La vidéosurveillance, non seulement dans son principe même qui consiste à enregistrer des images de personnes qui n'en savent souvent rien et dont en tout cas le consentement n'est jamais requis, mais encore dans ses développements prévisibles à court terme qu'a notamment décrits la C.N.I.L.
dans sa recommandation en date du 21 juin 1994 (augmentation considérable,
grâce aux techniques numériques, des capacités de stockage des données;
diffusion de logiciels de manipulation des fichiers résultant de la transformation de ces images en données numérisées susceptibles d'être traitées sur ordinateur comme peut l'être un fichier de caractères alphanumériques issu d'un texte), menace gravement, si son utilisation n'est pas strictement encadrée par le législateur, l'exercice de plusieurs libertés et droits fondamentaux constitutionnellement protégés, au nombre desquels on citera au moins, d'une part, la liberté individuelle (à travers le droit de disposer de son image et aussi à travers la liberté d'aller et venir sans surveillance arbitraire et généralisée) et, d'autre part, le droit au respect de la vie privée (qui implique de l'avis de toute la doctrine, pour les particuliers qui n'ont pas choisi de participer à ce que l'on nomme précisément la << vie publique >>, un véritable droit à l'anonymat).
On peut dans ces conditions affirmer que le principe même de cet enregistrement d'images de personnes privées hors de leur consentement,
lequel peut être soit explicite soit présumé du fait de leur volonté de participer à la << vie publique >>, est inconstitutionnel (telle était notamment l'opinion du président Favoreu lorsqu'il commentait, dans les Grandes Décisions du Conseil constitutionnel [page 359, à propos de cette << captation des images >>], la décision no 76-75 DC du 12 janvier 1977, Rec.
page 33) à moins que le recours à un tel procédé ne soit absolument indispensable à la protection de l'ordre public, en des lieux et à des moments très strictement déterminés et sous des conditions procédurales très protectrices des libertés.
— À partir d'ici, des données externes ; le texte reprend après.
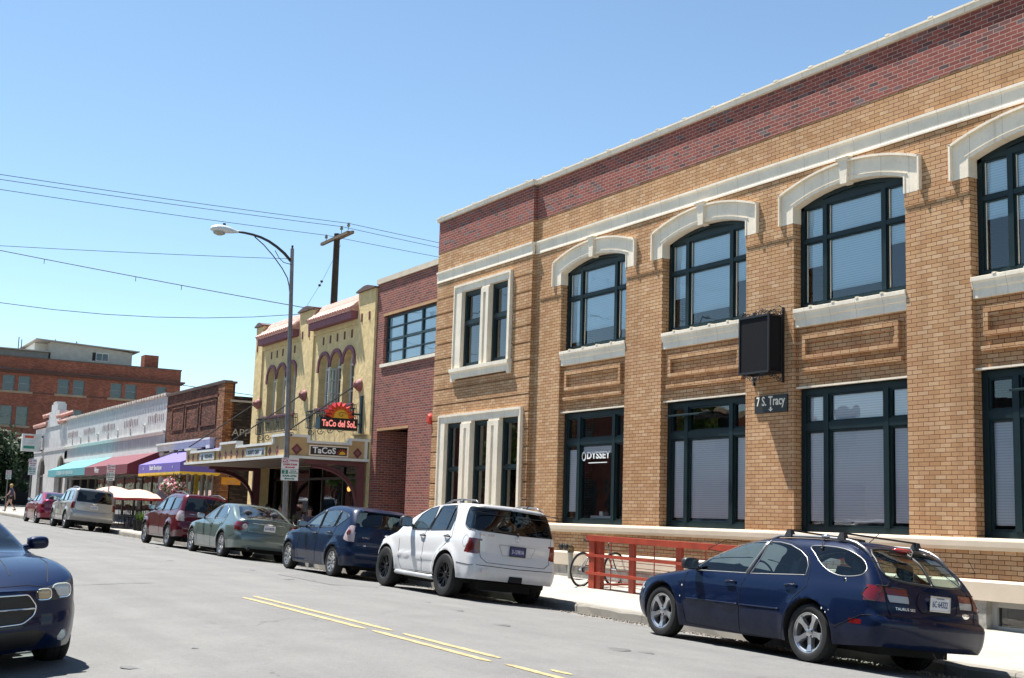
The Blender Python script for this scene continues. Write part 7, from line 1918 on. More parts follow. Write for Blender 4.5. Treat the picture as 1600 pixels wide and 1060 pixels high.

C'est dire que l'utilisation de la vidéosurveillance n'est constitutionnellement admissible que si le législateur l'organise et la limite avec la plus grande vigilance afin de la rendre, alors mme qu'elle se réclamerait de la poursuite d'un objectif constitutionnel de sécurité publique, compatible avec l'exercice des droits et libertés constitutionnellement protégés dont on sait que la loi ne saurait le faire régresser que si la poursuite dudit objectif l'exige absolument (voir notamment, sur cet << effet de cliquet >>, Conseil constitutionnel no 84-181 DC des 10 et 11 octobre 1984, considérant 48, Rec. page 78, et Conseil constitutionnel no 84-185 DC du 18 janvier 1985, considérants 23 à 26, Rec.
page 39; Conseil constitutionnel no 93-325 DC du 13 août 1993, considérants 10, 11, 76, 121 et 133, Rec. page 224).
Il convient donc de vérifier en l'espèce:
- si le législateur a respecté le principe constitutionnel de nécessité et de proportionnalité des mesures de police;
- si les conditions dans lesquelles il a organisé et autorisé le recours à la vidéosurveillance instituent les garanties fondamentales nécessaires à l'exercice de toutes les libertés publiques concernées (notamment sur les plans du choix des autorités compétentes - et en particulier du respect de la séparation des pouvoirs - des procédures protectrices des droits fondamentaux et des contrôles administratifs et juridictionnels);
- s'il a pleinement exercé les compétences que l'article 34 de la Constitution lui réserve en la matière, c'est-à-dire si la loi déférée n'est pas entachée d'<< incompétence négative >>.
Or c'est sur chacun de ces points que la loi déférée est entachée d'inconstitutionnalité.